I think the later theological development of making the resurrection physical was also meant as a corrective to the over-spiritualizing of the gospel. We know that Docetism was already gaining strength in the first century. Docetism said that Christ was not really incarnated as a human. It taught that the pre-Easter Jesus was not really physical. He only appeared to have a physical body. The said he did not leave footprints in the sand. He was just a spirit who appeared to be a physical human. The physical resurrection stories are designed as a corrective to this theology. 

In the same way nonduality today can be easily over-spiritualized. I hear nondual teachers stress the idea that this physical world is not real. That it only appears to be real. That it is an illusion. When properly understood that statement is true. This physical world is not ultimately real. It is simply a creation in space and time, a display upon our senses. Yet to these physical bodies this world is very real. That means that relatively speaking this temporal physical world is still important. It cannot to be dismissed out of hand.

You cannot say that the material world doesn’t matter. What happens to people is important. How people are treated is important. The temporal world is important even though it is not permanent or eternal or ultimately real. We can’t dismiss all the suffering and injustice in the world. That is why compassion is so important in spiritual traditions. That is why the idea of physical resurrection of Jesus arose. It is a way of saying that the physical world is important. 

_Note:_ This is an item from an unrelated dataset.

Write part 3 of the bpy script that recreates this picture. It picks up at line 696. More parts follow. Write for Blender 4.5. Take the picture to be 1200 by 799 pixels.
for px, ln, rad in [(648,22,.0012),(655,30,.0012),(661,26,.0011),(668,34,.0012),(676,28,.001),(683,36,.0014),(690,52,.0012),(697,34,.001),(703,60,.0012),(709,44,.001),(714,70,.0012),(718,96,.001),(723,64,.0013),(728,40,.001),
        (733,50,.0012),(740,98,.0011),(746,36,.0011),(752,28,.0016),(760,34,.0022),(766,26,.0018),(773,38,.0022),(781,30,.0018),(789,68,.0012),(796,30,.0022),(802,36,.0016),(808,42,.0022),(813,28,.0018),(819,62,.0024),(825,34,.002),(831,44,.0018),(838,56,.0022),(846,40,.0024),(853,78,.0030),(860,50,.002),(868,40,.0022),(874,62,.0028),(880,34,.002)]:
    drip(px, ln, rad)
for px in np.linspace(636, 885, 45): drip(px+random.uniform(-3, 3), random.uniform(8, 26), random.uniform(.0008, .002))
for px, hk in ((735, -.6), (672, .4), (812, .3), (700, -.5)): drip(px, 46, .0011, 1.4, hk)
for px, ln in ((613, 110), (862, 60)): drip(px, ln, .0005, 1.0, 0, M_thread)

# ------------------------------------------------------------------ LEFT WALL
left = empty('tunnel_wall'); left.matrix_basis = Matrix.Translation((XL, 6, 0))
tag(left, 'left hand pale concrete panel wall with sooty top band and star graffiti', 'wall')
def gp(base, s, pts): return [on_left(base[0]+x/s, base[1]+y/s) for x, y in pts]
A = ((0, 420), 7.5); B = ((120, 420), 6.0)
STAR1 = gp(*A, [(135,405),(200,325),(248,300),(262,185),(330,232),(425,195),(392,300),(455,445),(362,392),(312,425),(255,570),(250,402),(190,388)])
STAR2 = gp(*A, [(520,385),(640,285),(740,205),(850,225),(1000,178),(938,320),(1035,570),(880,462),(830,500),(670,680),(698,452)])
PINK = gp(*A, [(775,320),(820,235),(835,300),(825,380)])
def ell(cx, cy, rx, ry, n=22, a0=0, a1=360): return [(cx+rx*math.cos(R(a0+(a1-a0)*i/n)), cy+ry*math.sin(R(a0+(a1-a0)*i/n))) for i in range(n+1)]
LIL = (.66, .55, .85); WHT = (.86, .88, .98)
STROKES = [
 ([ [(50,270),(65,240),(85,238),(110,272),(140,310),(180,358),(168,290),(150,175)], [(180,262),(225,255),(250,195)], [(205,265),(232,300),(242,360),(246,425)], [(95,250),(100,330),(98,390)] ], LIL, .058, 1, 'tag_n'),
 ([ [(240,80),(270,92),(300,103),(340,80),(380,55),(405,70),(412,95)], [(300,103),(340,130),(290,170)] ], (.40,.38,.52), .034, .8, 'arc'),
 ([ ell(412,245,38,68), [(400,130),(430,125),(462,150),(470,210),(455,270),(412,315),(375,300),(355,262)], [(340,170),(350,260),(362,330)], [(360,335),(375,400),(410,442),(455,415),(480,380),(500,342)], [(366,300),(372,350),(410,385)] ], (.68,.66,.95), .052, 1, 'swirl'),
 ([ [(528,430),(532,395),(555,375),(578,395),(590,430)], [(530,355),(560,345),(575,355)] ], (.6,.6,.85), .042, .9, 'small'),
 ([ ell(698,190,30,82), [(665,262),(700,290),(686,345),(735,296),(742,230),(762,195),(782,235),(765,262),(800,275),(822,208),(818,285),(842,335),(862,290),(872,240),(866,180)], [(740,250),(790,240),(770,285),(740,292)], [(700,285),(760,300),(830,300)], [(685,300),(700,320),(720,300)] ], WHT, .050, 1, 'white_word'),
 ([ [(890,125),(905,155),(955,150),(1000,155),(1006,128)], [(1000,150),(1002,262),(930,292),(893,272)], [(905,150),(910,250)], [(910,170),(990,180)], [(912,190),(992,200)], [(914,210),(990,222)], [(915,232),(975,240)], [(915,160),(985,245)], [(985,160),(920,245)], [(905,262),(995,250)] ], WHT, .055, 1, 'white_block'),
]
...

I also think that the story of the physical resurrection of Jesus is a symbolic way of saying that the nondual life can be lived in this physical human life. We do not have to wait to die to be spiritually liberated. We can be free now in this physical life. We can be awake to nondual spiritual reality now. As Jesus said, “The Kingdom of God is at hand!” Like Ram Dass, “Be here now!” So all three layers of the Easter tradition point to nondual truth. Together they are the nondual meaning of the resurrection of Jesus Christ.